Jean et les
autres
Certains Madelinots demeurent
aux Îles en permanence et c’est bien ainsi. L’horizon immense, la mer
éternellement généreuse, vaste, et colorée, les baies tranquilles et les buttes
aux rondeurs de vagues en dormance leur suffit. Et puis, il y a les autres,
ceux qui quittent les Îles pour toutes sortes de bonnes raisons afin de voir au
delà de cet horizon inconnu. Issus d’un peuple dont on n’a jamais souhaité délimiter
les frontières, même qu’on a voulu nier son existence, ils partent avec dans
leur sac-à-dos, leurs Îles, leurs paysages, leurs amitiés, leur cœur à la fois
heureux de découvrir et triste de partir.
Jean Lapierre était un de
ceux-là. Ancien président des étudiants de la polyvalente des Îles et premier
meneur d’une grève estudiantine, le jeune de l’époque avait déjà de la graine
de politicien et tout autant de chroniqueur. Ces choses là ne s’apprennent pas,
on nait avec. Alors, il est parti avec dans son sac à dos, ses Îles, ses
amitiés et surtout ses valeurs. La pomme ne tombe jamais loin de l’arbre comme
on dit. C’est ainsi qu’après des études en droit, des politiciens habiles ont
bien décelé son talent. Hélas, ils ne connaissaient pas pour autant son
entêtement de Madelinot et d’Acadien. Jean Lapierre avait une vision
personnelle d’un pays et malgré un détour de l’histoire, il est demeuré fidèle
à lui-même, assumant toutes les conséquences de ses choix, d’où fait rare en
politique, l’admiration que lui a voué confrères et adversaires parlementaires.

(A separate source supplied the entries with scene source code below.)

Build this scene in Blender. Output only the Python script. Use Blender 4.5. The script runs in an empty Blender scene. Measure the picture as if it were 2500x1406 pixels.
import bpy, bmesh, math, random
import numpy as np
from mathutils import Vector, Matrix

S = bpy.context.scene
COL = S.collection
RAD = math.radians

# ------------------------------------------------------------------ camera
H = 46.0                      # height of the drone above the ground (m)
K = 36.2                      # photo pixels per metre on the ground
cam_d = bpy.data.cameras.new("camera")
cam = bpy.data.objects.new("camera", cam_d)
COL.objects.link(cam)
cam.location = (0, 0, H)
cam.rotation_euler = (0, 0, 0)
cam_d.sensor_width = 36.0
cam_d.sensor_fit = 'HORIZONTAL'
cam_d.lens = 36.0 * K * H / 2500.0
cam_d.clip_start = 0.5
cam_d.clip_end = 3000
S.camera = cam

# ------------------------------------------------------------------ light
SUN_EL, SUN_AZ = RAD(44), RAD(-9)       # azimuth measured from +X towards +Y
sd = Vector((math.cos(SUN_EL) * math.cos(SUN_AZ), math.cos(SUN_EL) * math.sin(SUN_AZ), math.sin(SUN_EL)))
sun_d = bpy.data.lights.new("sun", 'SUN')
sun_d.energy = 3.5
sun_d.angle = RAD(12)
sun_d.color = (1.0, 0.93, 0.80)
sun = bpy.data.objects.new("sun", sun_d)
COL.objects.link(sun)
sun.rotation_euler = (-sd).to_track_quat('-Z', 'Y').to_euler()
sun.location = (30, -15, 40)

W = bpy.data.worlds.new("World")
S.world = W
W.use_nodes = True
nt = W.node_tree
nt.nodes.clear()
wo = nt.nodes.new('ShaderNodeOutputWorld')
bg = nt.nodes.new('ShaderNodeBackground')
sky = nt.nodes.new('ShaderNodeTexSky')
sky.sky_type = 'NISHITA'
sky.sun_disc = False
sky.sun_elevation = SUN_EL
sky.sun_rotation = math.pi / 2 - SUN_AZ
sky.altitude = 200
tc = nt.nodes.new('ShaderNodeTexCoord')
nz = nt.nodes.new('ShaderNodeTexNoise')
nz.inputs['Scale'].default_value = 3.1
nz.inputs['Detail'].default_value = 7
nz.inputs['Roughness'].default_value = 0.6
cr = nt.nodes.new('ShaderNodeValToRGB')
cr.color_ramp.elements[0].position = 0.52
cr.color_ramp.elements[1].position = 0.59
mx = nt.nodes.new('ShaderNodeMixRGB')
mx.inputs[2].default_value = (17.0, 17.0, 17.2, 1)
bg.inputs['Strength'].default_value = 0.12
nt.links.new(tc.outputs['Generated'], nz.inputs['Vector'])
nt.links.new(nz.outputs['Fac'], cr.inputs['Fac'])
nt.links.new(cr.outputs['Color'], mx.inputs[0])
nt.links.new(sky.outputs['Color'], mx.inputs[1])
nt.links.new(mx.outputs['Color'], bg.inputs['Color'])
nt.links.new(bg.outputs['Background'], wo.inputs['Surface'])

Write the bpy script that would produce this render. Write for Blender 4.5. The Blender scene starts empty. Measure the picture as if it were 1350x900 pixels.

L’on peut ajouter que même dans sa gestuelle, l’on sentait qu’il y avait des limites
qu’il ne fallait pas traverser, surtout quand il s’agissait de sa famille et
ensuite de «ses» Îles. S’il est une chose inexplicable pour le profane venant
de «la grande terre », c’est bien cette solidité de l’âme madelinienne bien
enracinée dans ce petit bout de terre ancré en plein milieu du golfe
Saint-Laurent. Le mouvement Madeli-aide ou le Mouvement social Madelinot n’en
sont que quelques exemples parmi tant d’autres moins connus. Le Madelinot ne se
définit pas par son adresse de résidence, pas plus que par la longueur de son
absence de la terre madelinienne, mais bien par le cœur et la mémoire de son
âme, qui eux, n’ont jamais quitté les Îles. Jean Lapierre était un de ceux-là.
…et
les autres
La fatalité qui de temps à
autre semble s’amuser des plus grands malheurs qu’elle nous garoche au gré de
ce qui nous semble venir de son humeur, n’en a que faire de notre peine. Alors,
pour nous, ceux qui demeurent, il nous reste le souvenir. Et de ce souvenir,
nous avons le devoir de ne pas oublier, mais de transmettre à chacun et chacune
d’entre nous et aux autres, les valeurs que nous ont laissé ces amitiés
disparues, ces personnalités fortes, ces guides lucides et souvent, ces
inventeurs de pays où la mer avec son horizon, demeure la seule vraie frontière
dont personne n’atteindra jamais la limite. Alors, dans le bateau des
souvenirs, il ne faut pas oublier d’y embarquer non seulement le meneur, mais
aussi ses frères, sa sœur, son épouse, sa mère, ses enfants et petits enfants,
les deux pilotes, leurs épouses et les orphelins qui n’ont jamais souhaité
vivre pareille tempête. Jean serait sans aucun doute le premier à approuver ce
geste. D’autres bâtisseur de mémoire sont partis avant Jean Lapierre. Il a
rejoint les autres, indépendamment de leurs couleurs politiques, de leur âge ou
de leur époque. Ils étaient tous Madelinots dans l’âme, bâtisseurs de pays et
pêcheurs de richesses qui ne s’achètent pas. Du haut de la timonerie céleste,
certainement qu’ils nous disent : Salut, salut!